Monday of the Octave of Easter
Lectio
Matthew 28:8–15
Meditatio
“Say, ‘his disciples came by night and stole him.’”
The religious authorities didn’t know what to make of Jesus’ disappearance, and wanted to squelch any rumors at the outset. So they came up with a tale about theft. People would buy it, they thought.
And people did buy it. The story was still circulating when Matthew’s Gospel reached its final edit, several decades later. A deep gulf had been dredged between people who passionately believed in the resurrection of Jesus and others who emphatically did not. Our world today is both similar to that world and different from it. The gulf is present, but seldom mentioned. There is little evidence of passionate belief.

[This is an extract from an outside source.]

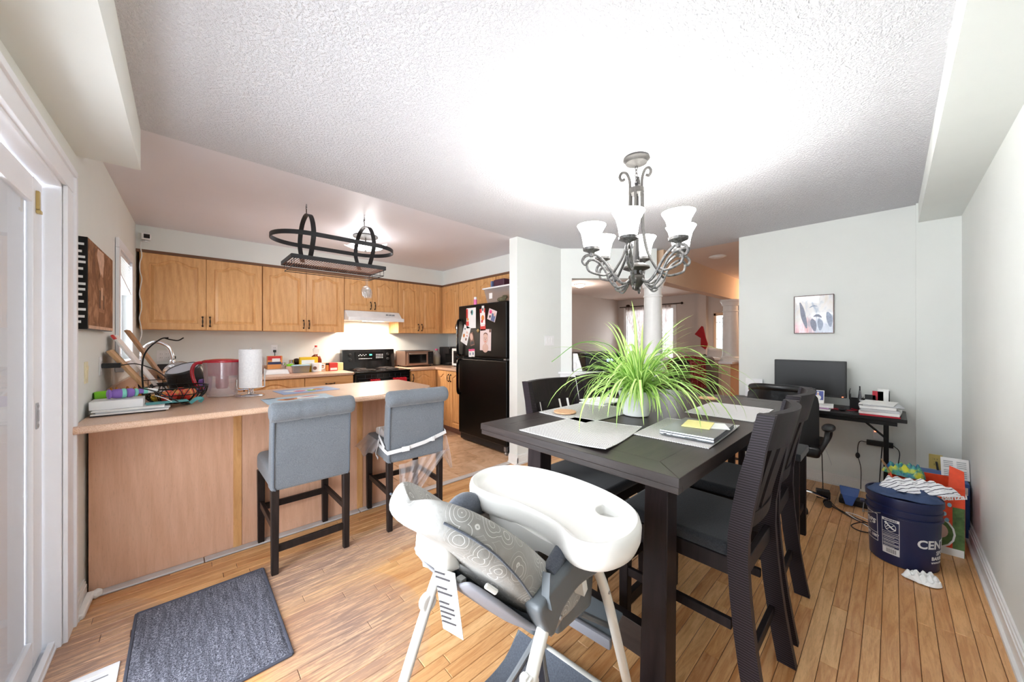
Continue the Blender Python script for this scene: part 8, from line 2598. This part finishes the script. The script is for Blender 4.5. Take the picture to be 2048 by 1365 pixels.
MB().hexa([(0.03, -0.1535, 0.118), (0.10, -0.1535, 0.118), (0.10, -0.150, 0.118), (0.03, -0.150, 0.118), (0.03, -0.145, 0.15), (0.10, -0.145, 0.15), (0.10, -0.142, 0.15), (0.03, -0.142, 0.15)]).build('screen', M['screen_blue'], prn)
MB().box(-0.15, -0.17, 0.02, 0.15, -0.14, 0.055, 0.004).build('paper_tray', M['black_plastic'], prn)
ws = thing('router_stand', 'white upright plastic stand on the ledge between the wall and the printer', 'stand', dgp(0.19, 0.06, cz), -(PI / 2 - YAW))
MB().hexa([(-0.035, -0.06, 0), (0.075, -0.06, 0), (0.075, 0.06, 0), (-0.035, 0.06, 0), (-0.035, -0.015, 0.215), (0.02, -0.015, 0.215), (0.02, 0.02, 0.215), (-0.035, 0.02, 0.215)], 0.006, 2).build('body', M['white_plastic'], ws)
MB().box(-0.04, -0.07, 0.04, -0.01, -0.055, 0.105, 0.004).build('clip', M['white_trim'], ws)

# window ledge with a cushion, hanging red stocking
bl_ = thing('bench', 'white bench with a grey cushion under the leaded sidelight window', 'bench', (8.62, 2.55, 0))
MB().box(-0.22, -0.45, 0.90, 0.22, 0.35, 0.95, 0.008).build('seat_board', M['white_gloss'], bl_)
MB().box(-0.20, -0.43, 0.0, 0.20, 0.33, 0.90, 0.004).build('cabinet', M['wall_living'], bl_)
tag(MB().at((8.58, 2.62, 1.055), (0.1, -0.35, 0.2)).box(-0.05, -0.19, -0.10, 0.05, 0.19, 0.10, 0.045, 4).build('cushion', M['paper_grey']), 'pale grey cushion leaning on the white bench by the sidelight', 'cushion')
tag(MB().sphere((8.50, 2.85, 0.985), 0.045, 1, 1.1, 0.75).build('slippers', M['black_plastic']), 'small dark bundle at the end of the white bench', 'bundle')
stp = [(2.78, 1.66), (2.75, 1.64), (2.70, 1.40), (2.655, 1.25), (2.66, 1.20), (2.70, 1.12), (2.80, 1.19), (2.795, 1.38), (2.93, 1.47)]
t_ = bmesh.new()
a = [t_.verts.new((8.79, y, z)) for y, z in stp]; b2 = [t_.verts.new((8.755, y, z)) for y, z in stp]
f1 = t_.faces.new(a); f2 = t_.faces.new(list(reversed(b2)))
for k in range(len(a)):
    t_.faces.new([a[k], b2[k], b2[(k + 1) % len(a)], a[(k + 1) % len(a)]])
m = MB(); m._join(t_)
plain('stocking_red', rgb(150, 24, 34), 0.9)
for v in m.bm.verts:
    v.co.y += 0.22; v.co.x += 0.0
tag(m.build('stocking', M['stocking_red']), 'red cloth hanging on the hall wall beside the sidelight', 'cloth')

for n_ in ('chair_wood', 'chair_laminate', 'espresso_z', 'wood_black', 'black_pebbled', 'black_satin', 'seat_charcoal'):
    M[n_].node_tree.nodes['Principled BSDF'].inputs['Specular IOR Level'].default_value = 0.22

Why does the somber season of Lent come so naturally, while the joyous season of Easter seems so challenging? By way of an answer, how often do we think of Easter, once the feast itself has passed?
In some cultures, people used to (and may still do) greet one another during the Easter season with these words:
“Christ has risen!”
“He has risen indeed!”
This beautiful greeting was a reminder of the great mystery they had just celebrated. We can carry these words in our hearts and, after greeting others in our usual way, repeat them in the depths of our soul. May they echo within us throughout the day! In remembering and reflecting on the overwhelming love that God has shown us through Jesus’ death and resurrection, we can become—as Saint Augustine expressed it—alleluias from head to foot.
Christ has risen—he has risen indeed!
Oratio
Lord Jesus, I believe! But rekindle my enthusiasm. Don’t let the skepticism of our secular culture cloud my belief or dampen my joy. You are the Faithful One, living and true. You are the Way, the Truth, and the Life. You are the Resurrection and the Life. You are the Savior of the world. Increase my Easter joy. Let the overwhelming reality of your resurrection illumine my path, guiding me through the obscurity of earthly life to the brightness of eternity.
Contemplatio
I want to really live this Easter season!